Santa Rita do Sapucaí oferece o palco e toda a estrutura para o Hacktown, mas não é só a cidade que faz o evento ser tão diferente dos outros. Há uma cultura que toma conta de Santa Rita quando o Hacktown acontece: os sorrisos ficam largos, a língua solta e a curiosidade, aguçada. Além disso, a tecnologia torna essa conexão entre pessoas ainda mais fácil: o Hacktown conta com um aplicativo que, além de conter o mapa do evento e a programação, também funcionou como uma rede social. O público credenciado pôde fazer publicações, comentários e até adicionar outras pessoas – foram 48.000 contatos trocados pelo app e mais de 18.000 mensagens trocadas ao longo dos quatro dias de evento.
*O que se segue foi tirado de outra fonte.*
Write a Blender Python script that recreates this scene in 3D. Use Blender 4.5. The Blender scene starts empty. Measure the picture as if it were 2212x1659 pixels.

Na hora das palestras, quem fala e quem ouve fica de igual para igual. São poucas as estruturas que contam com palcos – na Casa do Banco do Brasil, por exemplo, palestrantes falaram em um chão de areia, olhando para uma plateia em cadeiras de praia e com cachorros de rua caminhando entre todos.

Filipe Damian Preve, gerente executivo de inovação e novos negócios do BB, comentou sobre a importância de eventos desse tipo para a marca: “O Hacktown foge dos padrões dos eventos tradicionais. Aqui, o banco se posiciona de uma maneira mais aberta, mais próxima da sociedade e com leveza, que é algo que falta em muitos outros eventos.” Segundo o executivo, o público que frequenta o Hacktown se aproxima da marca de forma "totalmente espontânea e não mercadológica", o que torna a experiência mais autêntica e valiosa para o Banco do Brasil.

Para os co-fundadores do Hacktown, o maior desafio hoje é justamente a conquista das marcas: fazer com que elas confiem no evento mineiro e se tornem patrocinadoras da edição seguinte. Queremos que o principal festival de inovação da América Latina seja em uma cidade do interior, não em São Paulo, afirma.